Polymer-MXene composite films formed by MXene-facilitated electrochemical polymerization for flexible solid-state microsupercapacitors

Materials with tailored properties are crucial for high performance electronics applications. Hybrid materials composed of inorganic and organic components can possess unique merits for broad application by synergy between the advantages the respective material type offers. Here we demonstrate a novel electrochemical polymerization (EP) enabled by a 2D transition metal carbide MXene for obtaining conjugated polymer-MXene composite films deposited on conducting substrates without using traditional electrolytes, indispensable compounds for commonly electrochemical polymerization. The universality of the process provides a novel approach for EP allowing fast facile process for obtaining different new polymer/MXene composites with controlled thickness and micro-pattern.
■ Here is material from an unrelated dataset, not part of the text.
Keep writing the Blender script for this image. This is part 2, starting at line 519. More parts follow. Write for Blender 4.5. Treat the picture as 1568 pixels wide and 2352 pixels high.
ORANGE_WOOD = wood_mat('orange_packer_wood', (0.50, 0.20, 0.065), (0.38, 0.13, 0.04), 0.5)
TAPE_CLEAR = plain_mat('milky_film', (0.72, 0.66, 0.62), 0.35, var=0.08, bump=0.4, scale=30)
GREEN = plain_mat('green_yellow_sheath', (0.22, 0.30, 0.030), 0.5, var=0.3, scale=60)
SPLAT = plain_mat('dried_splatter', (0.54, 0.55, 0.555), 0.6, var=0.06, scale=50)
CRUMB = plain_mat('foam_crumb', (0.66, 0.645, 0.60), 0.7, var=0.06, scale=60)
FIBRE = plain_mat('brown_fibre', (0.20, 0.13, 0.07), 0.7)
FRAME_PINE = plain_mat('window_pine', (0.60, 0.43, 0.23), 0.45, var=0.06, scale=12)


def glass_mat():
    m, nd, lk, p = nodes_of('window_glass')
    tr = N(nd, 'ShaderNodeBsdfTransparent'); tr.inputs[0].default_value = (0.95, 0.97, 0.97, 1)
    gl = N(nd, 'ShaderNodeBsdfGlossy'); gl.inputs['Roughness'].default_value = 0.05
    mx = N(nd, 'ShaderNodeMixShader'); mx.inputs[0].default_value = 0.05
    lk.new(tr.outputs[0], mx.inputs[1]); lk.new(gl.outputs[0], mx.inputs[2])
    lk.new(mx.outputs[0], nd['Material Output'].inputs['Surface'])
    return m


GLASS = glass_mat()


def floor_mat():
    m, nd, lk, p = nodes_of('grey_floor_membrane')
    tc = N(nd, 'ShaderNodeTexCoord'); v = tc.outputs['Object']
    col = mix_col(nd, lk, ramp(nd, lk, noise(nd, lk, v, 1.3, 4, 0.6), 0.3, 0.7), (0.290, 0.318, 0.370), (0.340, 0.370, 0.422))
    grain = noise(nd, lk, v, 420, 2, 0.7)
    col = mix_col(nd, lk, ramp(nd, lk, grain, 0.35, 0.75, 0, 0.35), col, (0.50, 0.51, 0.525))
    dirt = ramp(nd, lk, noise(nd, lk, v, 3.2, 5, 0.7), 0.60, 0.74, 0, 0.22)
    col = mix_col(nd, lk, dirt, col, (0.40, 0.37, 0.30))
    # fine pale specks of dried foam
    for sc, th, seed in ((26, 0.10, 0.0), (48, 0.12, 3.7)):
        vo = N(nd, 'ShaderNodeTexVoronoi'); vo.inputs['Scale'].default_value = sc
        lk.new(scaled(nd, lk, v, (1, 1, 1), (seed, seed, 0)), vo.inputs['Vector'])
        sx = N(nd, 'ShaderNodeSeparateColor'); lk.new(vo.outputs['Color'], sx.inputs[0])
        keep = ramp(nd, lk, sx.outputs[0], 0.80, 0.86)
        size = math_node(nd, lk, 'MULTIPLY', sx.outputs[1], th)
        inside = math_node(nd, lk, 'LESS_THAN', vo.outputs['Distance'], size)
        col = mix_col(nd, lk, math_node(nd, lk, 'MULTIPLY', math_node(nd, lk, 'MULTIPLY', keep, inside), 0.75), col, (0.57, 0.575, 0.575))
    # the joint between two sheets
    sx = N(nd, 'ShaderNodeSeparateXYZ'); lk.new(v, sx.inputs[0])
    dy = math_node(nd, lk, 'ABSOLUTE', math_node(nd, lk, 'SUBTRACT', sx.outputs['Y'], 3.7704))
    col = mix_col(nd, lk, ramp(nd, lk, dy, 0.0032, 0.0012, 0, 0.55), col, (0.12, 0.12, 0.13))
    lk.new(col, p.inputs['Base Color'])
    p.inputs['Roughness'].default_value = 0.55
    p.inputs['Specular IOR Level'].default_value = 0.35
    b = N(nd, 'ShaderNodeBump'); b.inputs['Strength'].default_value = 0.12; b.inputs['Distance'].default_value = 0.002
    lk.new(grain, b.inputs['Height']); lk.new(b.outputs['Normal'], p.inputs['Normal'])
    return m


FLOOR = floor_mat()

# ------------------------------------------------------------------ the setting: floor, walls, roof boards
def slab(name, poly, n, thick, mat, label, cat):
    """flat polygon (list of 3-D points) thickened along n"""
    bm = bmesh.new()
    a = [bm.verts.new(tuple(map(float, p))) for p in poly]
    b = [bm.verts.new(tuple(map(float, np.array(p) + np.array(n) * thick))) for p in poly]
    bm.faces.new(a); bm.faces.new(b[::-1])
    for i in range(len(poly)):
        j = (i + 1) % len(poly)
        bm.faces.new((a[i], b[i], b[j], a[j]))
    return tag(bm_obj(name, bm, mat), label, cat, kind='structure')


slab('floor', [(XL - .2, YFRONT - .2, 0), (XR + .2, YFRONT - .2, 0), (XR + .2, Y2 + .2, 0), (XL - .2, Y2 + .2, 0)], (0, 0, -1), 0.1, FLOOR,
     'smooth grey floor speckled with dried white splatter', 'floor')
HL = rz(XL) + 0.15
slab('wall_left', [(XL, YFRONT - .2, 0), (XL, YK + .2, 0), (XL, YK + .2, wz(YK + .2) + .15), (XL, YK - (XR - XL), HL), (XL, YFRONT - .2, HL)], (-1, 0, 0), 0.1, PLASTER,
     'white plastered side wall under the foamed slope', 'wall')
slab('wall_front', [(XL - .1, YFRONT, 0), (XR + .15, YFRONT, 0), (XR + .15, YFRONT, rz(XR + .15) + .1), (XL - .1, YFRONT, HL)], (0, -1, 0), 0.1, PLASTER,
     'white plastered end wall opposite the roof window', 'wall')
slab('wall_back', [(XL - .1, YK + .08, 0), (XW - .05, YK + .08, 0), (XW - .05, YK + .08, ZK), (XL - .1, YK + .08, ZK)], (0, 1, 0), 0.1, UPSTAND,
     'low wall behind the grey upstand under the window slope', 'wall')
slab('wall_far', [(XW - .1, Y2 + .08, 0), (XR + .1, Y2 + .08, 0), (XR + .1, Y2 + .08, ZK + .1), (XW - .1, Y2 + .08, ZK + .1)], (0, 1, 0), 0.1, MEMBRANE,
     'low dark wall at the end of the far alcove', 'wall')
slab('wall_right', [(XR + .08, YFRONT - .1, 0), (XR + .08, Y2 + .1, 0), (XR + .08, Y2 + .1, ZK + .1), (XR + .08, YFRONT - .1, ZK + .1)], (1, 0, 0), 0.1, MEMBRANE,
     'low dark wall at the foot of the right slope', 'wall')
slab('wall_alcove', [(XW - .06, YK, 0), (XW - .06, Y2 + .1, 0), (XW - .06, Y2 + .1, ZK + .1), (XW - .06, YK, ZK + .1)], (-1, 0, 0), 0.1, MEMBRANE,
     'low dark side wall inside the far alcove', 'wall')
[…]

Furthermore, high performance microsupercapacitors and asymmetric microsupercapacitors are realized based on the excellent composites benefiting from higher areal capacitance, better rate capabilities and lower contact resistance than conventional electropolymerized polymers. The AMSCs exhibit a maximum areal capacitance of 69.5 mF cm(-2), an ultrahigh volumetric energy density (250.1 mWh cm(-3)) at 1.6 V, and excellent cycling stability up to 10000 cycles. The excellent electrochemical properties of the composite polymerized with MXene suggest a great potential of the method for various energy storage applications.